Spiro Dounis: I want to go back to the guidance, and I’ll try and keep it broad. We kind of looked over the last five or six years or so, and it looks like you guys have beaten your initial guidance every single year other than 2020, and I think there’s a pretty good reason to give you a pass on that one. But from an outsider’s perspective, it would seem like you all take a pretty conservative approach to guidance. So I guess I’m just curious, as you think about the guidance and maybe where some potential sources of upside surprise could be, anything you can kind of highlight? Maybe another way of asking is, what’s not in the guidance?

Aaron Milford: Well, I mean, a couple of things I would highlight. Everything that we foresee or expect, we’ve tried to reflect in this guidance. For example, the basis differential we just talked about, we tried to give you really clear guidance of what we assume there. We’re assuming it’s better than it was last year, but it’s still not as great as it was historically. We think that’s going to hold. But we’ll see how the year plays out on a volatility around basis. So that’s one area. Commodity prices, what’s going to happen with crude oil prices? We’re using an $80 strip basically for the year. Could they be better or worse? That’s an area we tried to give you some sensitivities around that based on what’s left to be unhedged and our tenders in our product.
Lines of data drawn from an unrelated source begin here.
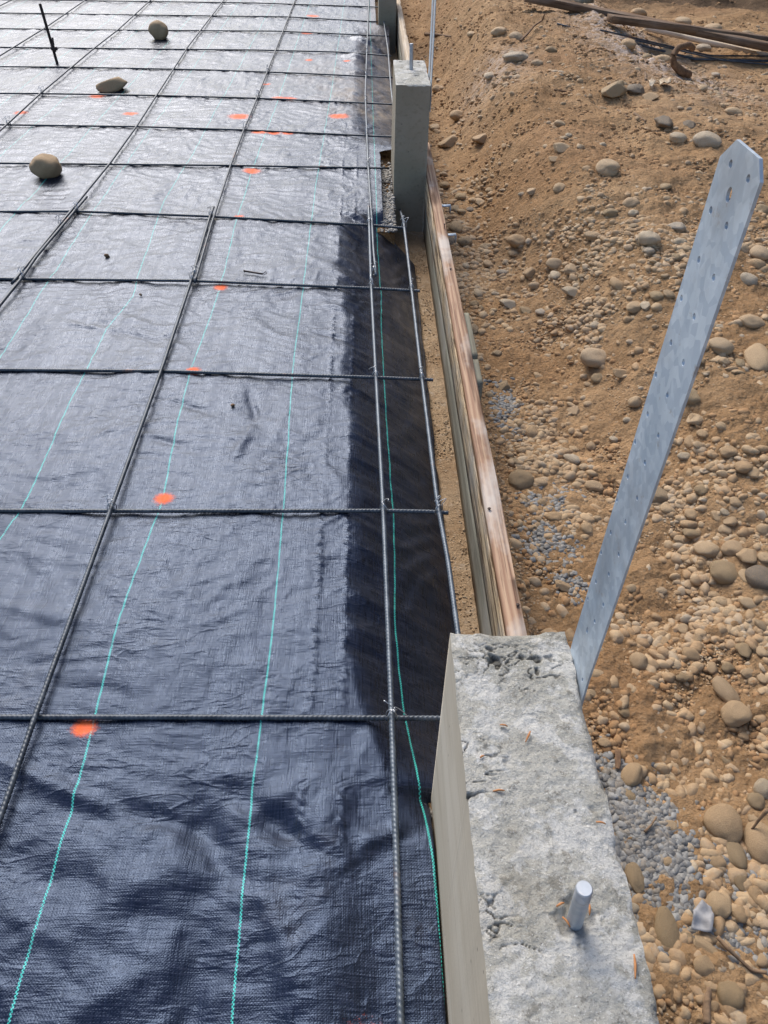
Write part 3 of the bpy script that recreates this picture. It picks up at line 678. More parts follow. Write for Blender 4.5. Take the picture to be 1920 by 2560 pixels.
clip(XR+.0405, 2.62, .020, 'bent steel form clip outside the board, farther one by the middle pier')
clip(XR+.0405, 2.36, .005, 'bent steel form clip outside the board, nearer one above the round cobble')
def nail(x, y, z, label, rot=(0, 0, 0), L=.02):
    V, F = merge([tube([(0, 0, 0), (0, 0, L)], .0016, 8, 0, .01), tube([(0, 0, L), (0, 0, L+.0012)], .0038, 10, 0, .001)])
    o = link('nail', np_mesh('nail', V, F), MDKW); o.location = (x, y, z); o.rotation_euler = rot
    tag(o, label, 'nail')
nail(XR+.030, 2.28, .060, 'small dark nail standing in the form top close to the middle pier')

for q_, (nx_, ny_) in enumerate(((.262, 1.93), (.246, .71), (.268, .43))):
    nail(nx_, ny_, .052, ['small nail head standing in the form top near the round cobble', 'small nail head in the form top near the cement splashed part', 'small nail head in the form top closest to the near pier'][q_], L=.0135)
# upright stake with clamp on the sheet
root = empty('upright_stake', (-1.990, 5.046, 0)); tag(root, 'thin dark upright steel stake with a small clamp on the sheet, top left', 'stake')
V, F = tube([(0, 0, -.01), (-.02, 0, .325)], .0085, 12, .0006, .004); link('rod', np_mesh('rod', V, F), MDKW, root)
V, F = merge([tube([(.004, -.018, .06), (.014, -.018, .15)], .006, 10, 0, .02), tube([(-.014, -.008, .088), (.024, -.010, .088)], .010, 10, 0, .01), tube([(.0, -.02, .115), (.02, -.03, .075)], .004, 8, 0, .01)])
link('clamp', np_mesh('clamp', V, F), MDKW, root)

# ------------------------------------------------------------------ stones
def stone_mesh(seed, sub=4, ang=0., bump=.16):
    bm = bmesh.new(); bmesh.ops.create_icosphere(bm, subdivisions=sub, radius=1)
    r = random.Random(seed); off = Vector((seed*3.1, seed*1.7, seed*.9))
    planes = [(Vector((r.gauss(0, 1), r.gauss(0, 1), r.gauss(0, 1))).normalized(), r.uniform(.55, .85)) for _ in range(int(9*ang))]
    for v in bm.verts:
        p = v.co.copy(); k = 1+bump*mnoise.noise(p*.9+off)*1.6+bump*.35*mnoise.noise(p*2.3+off)+bump*.10*mnoise.noise(p*6+off)
        q = p*k
        for nn, dd in planes:
            e = q.dot(nn)-dd
            if e > 0: q -= nn*e*.93
        v.co = q
    me = bpy.data.meshes.new('stone'); bm.to_mesh(me); bm.free()
    V = np.empty(len(me.vertices)*3); me.vertices.foreach_get('co', V); V = V.reshape(-1, 3)
    V -= (V.max(0)+V.min(0))/2; V /= (V.max(0)-V.min(0))/2; me.vertices.foreach_set('co', V.ravel()); me.update()
    return me
ROUND = [stone_mesh(s) for s in range(7)]; ANG = [stone_mesh(20+s, 4, 1., .24) for s in range(6)]
LOWR = [stone_mesh(40+s, 3, .35 if s % 2 else 0, .2) for s in range(10)]
_mats = {}
def mesh_with(me, mat):
    k = (me.name, mat.name)
    if k not in _mats: c = me.copy(); c.materials.append(mat); c.polygons.foreach_set('use_smooth', [True]*len(c.polygons)); _mats[k] = c
    return _mats[k]
def place(me, mat, x, y, sx, sy, sz, rz, label, group=None, zbase=None, sink=.25, name='river_stone', tilt=None, cat='stone'):
    o = bpy.data.objects.new(name, mesh_with(me, mat)); COL.objects.link(o)
    z = float(terrain(x, y)) if zbase is None else zbase
    o.location = (x, y, z+sz*(1-2*sink)); o.scale = (sx, sy, sz)
    t = tilt or (random.uniform(-.2, .2), random.uniform(-.2, .2)); o.rotation_euler = (t[0], t[1], rz)
    tag(o, label, cat, group); return o
# on the sheet
place(ROUND[1], MST, -1.428, 2.99, .066, .058, .050, .25, 'rounded olive brown rock on the black sheet at the left, largest of three', zbase=0, sink=.13, tilt=(0, .05))
place(ROUND[4], MST, -1.50, 5.84, .070, .062, .066, .4, 'upright rounded tan rock on the sheet, farthest of three', zbase=0, sink=.13, tilt=(.05, 0))
place(LOWR[1], MST, -1.49, 4.43, .092, .050, .040, .3, 'flat wedge shaped tan rock on the sheet, middle of three', zbase=0, sink=.16, tilt=(0, -.06))
place(ANG[0], MROOT, -.959, 2.148, .010, .009, .008, 0, 'tiny brown crumb beyond the fourth cross bar on the sheet', zbase=0, sink=.1, name='pebble', cat='pebble')
place(ANG[1], MROOT, -.387, 1.201, .006, .006, .005, 0, 'tiny dark crumb in the third grid square by the second teal thread', zbase=0, sink=.1, name='pebble', cat='pebble')
place(ANG[3], MROOT, -.775, 1.85, .005, .005, .004, 0, 'tiny dark crumb nearest the near side of the fourth cross bar', zbase=0, sink=.1, name='pebble', cat='pebble')
V, F = merge([tube([(-.045, .018, .006), (.02, -.004, .006)], .0032, 8, 0, .01), tube([(.02, -.004, .006), (.03, .004, .012), (.036, -.006, .010), (.024, -.010, .006)], .0012, 6, 0, .004), tube([(-.047, .0225, .006), (-.045, .0145, .006)], .0035, 8, 0, .004)])
o = link('loose_bolt', np_mesh('loose_bolt', V, F), MDKW); o.location = (-.405, 2.01, .001); tag(o, 'small dark bolt with a wire curl lying loose on the sheet', 'bolt')

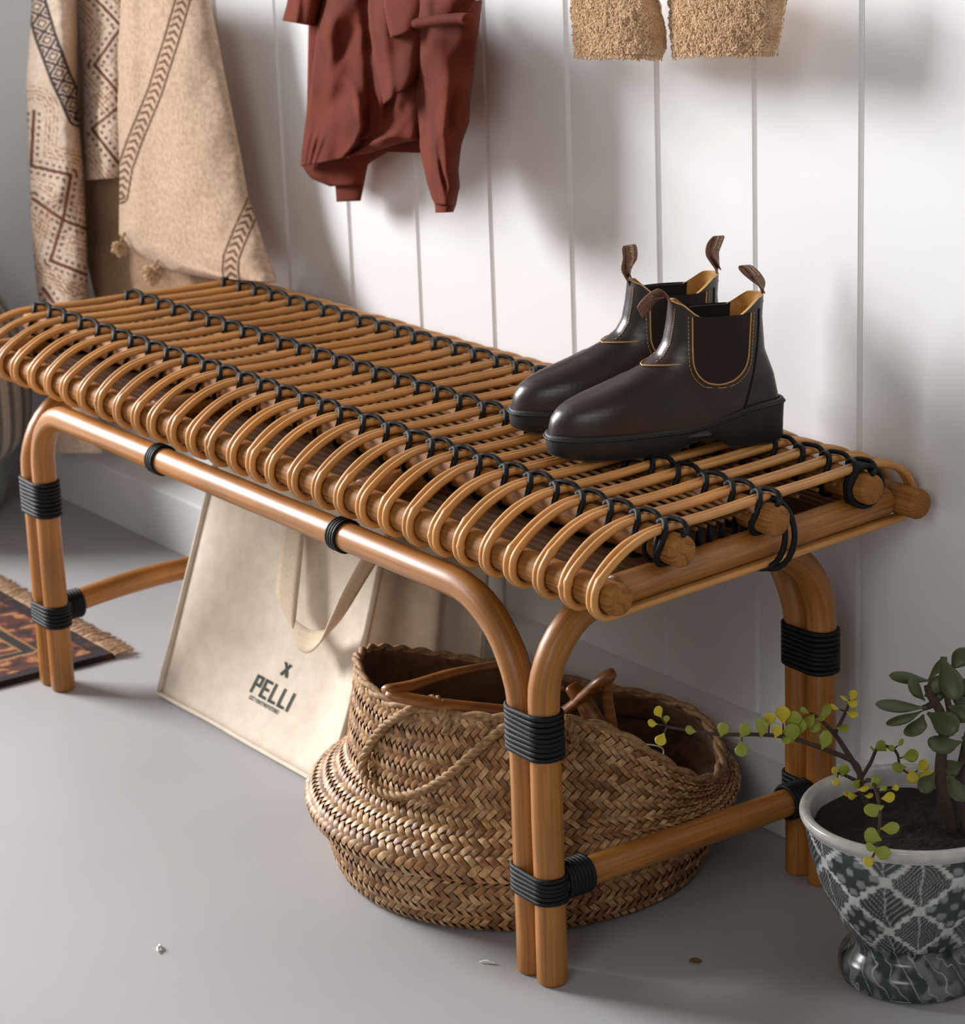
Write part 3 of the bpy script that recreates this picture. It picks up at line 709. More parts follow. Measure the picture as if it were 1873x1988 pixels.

So that’s an area that, depending on what commodity prices do in either direction that could influence where we end up. The long haul shipments, we do have some expectation that we’re going to continue to get some longer haul shipments. We’ve got a heavy slate of refinery maintenance is sort of expected in the first part of the year, we generally benefit. But then there’s the whole element of unexpected, unplanned outages and refineries have been running really hard for a very long time and we’ve seen a higher level of unplanned outages, frankly. And to the extent we have unplanned outages, that’s usually a good thing for us. And it’s difficult for us to predict what those unplanned outages are going to do. But if we start seeing a lot of unplanned outages, we would expect on average to benefit from that.

So we’ve tried to take into account what we can see on outages, but the unplanned outages are just very difficult to predict. It depends on where it happens, how long it happens, the nature of the outage itself. So it’s difficult to predict that that’s something that could traditionally be good for us. So I think it’s really that simple. It’s what happens with unplanned outages, what happens with the actual commodity markets, basis differential. And outside of those, we’ve really tried to provide the guidance that reflects what we think is going to happen this year.

Spiro Dounis: Second question is on storage. I guess I’m just curious, how would you characterize directionally how that market’s been moving maybe since the last year? I know pretty subdued here, but just curious what’s going to take to see the economics improve there? Is it really just a function of the futures curve at this point or is there something structural that could occur to kind of get that moving higher?